Così: si svuotano le sedi dei partiti e si riempiono le chiese e le tabaccherie; chiudono le edicole, languono le librerie e prosperano le sale scommesse; al cinema e in TV storie di santi, di magia, di miracoli, quando va meglio: di fantascienza.
Fuga dalla realtà.
Di massa.
Le moltitudini bramano protezione e si dispongono ad acclamare l’uomo, il solo, quegli, colui che promette di risolvere tutti i problemi  - senza nostra fatica - e offre speranza e futuro, grazia e benessere, prosperità e salute.
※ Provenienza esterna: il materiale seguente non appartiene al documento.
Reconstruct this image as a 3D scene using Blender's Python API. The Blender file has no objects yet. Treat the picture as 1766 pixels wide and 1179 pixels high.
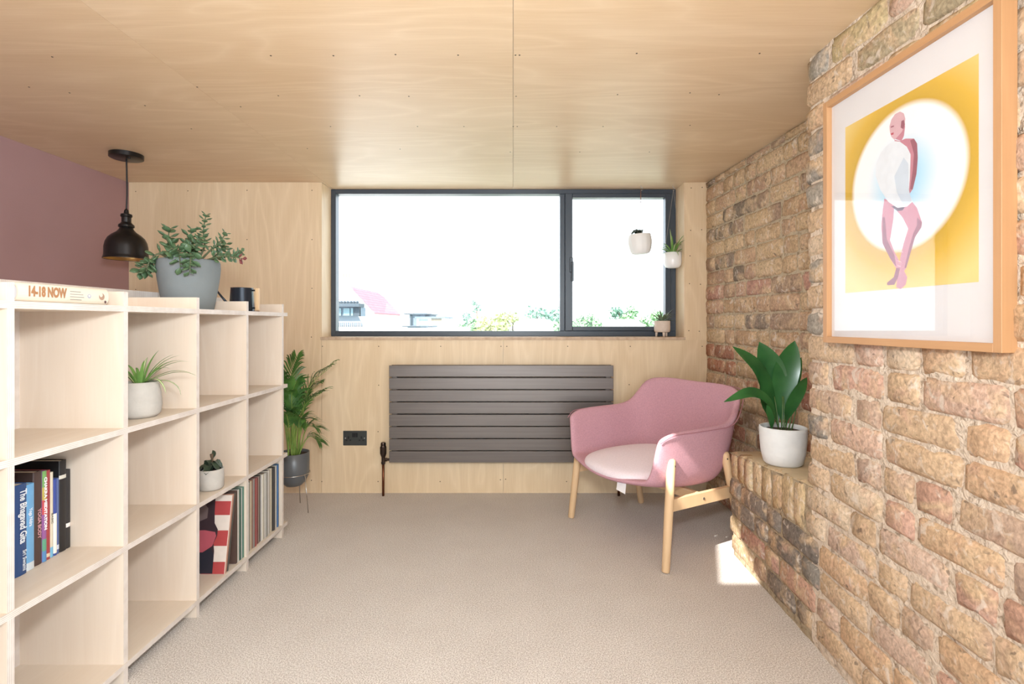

Lo attendono da sempre e poi lo vedono e al suo apparire li esalta il piacere arcaico di somigliare agli altri, la gioia archetipa del canto collettivo, l'estasi confortante che li lega a un simbolo, a un patto ancestrale. E quello sul palco - i suoi consiglieri conoscono la materia –, simboli brandisce: croci e madonne, i coinemi addensanti e le ossessioni identitarie della coniugazione del verbo: noi siamo coloro che, mentre essi non sono; agita le figure dell’identità e le bacia e le alza al cielo, in ostensione di simboli su simboli nella sceneggiatura antica che parla al preconscio, non alle menti ma al pre-razionale, alle folle delle fedi.
Certe crisi, l’affievolirsi delle coscienze, creano le condizioni perché un singolo uomo possa divenire il depositario simbolico e messianico di promesse potenti; le moltitudini scoprono (!) la fatica – e la inutilità - della democrazia e sposano la facilità della monarchia assoluta, le suggestioni dell’uomo solo al comando, uomo della provvidenza cui si attribuiscono poteri prodigiosi, cui si chiede di posare insieme per una foto ricordo, cui le mamme dan da baciare i loro piccoli nelle parate, mentre gli inni fan marciare i giovani in divisa e sventolano bandierine, sorridenti, le fanciulle.
Dall'irrazionalità di massa, dall'offuscamento della coscienza  non è mai venuto nulla di buono: fascismi, autoritarismi, razzismi, fanatismi, guerre di religione, stermini, genocidi. Totalitarismi.
Solo dopo le guerre, dopo che l’uomo della provvidenza di turno ha mostrato il vero volto della dittatura, le moltitudini si ravvedono e per un po’ partecipano alla cosa pubblica. Per un po’. Poi riprendono a sperare: un nuovo messia, un nuovo sovrano, un nuovo uomo solo al comando che gli prometta paradisi in terra o in cielo e li faccia sognare.
La democrazia è fatica. Perché vuol dire impegno.
Il biglietto per il paese dei balocchi si paga all'uscita. Compito della parte sana di un paese è vigilare all'ingresso. Ma l'ingresso, al momento, appare sguarnito, come le portinerie di vecchi condomini avviati al declino ed alle ruspe.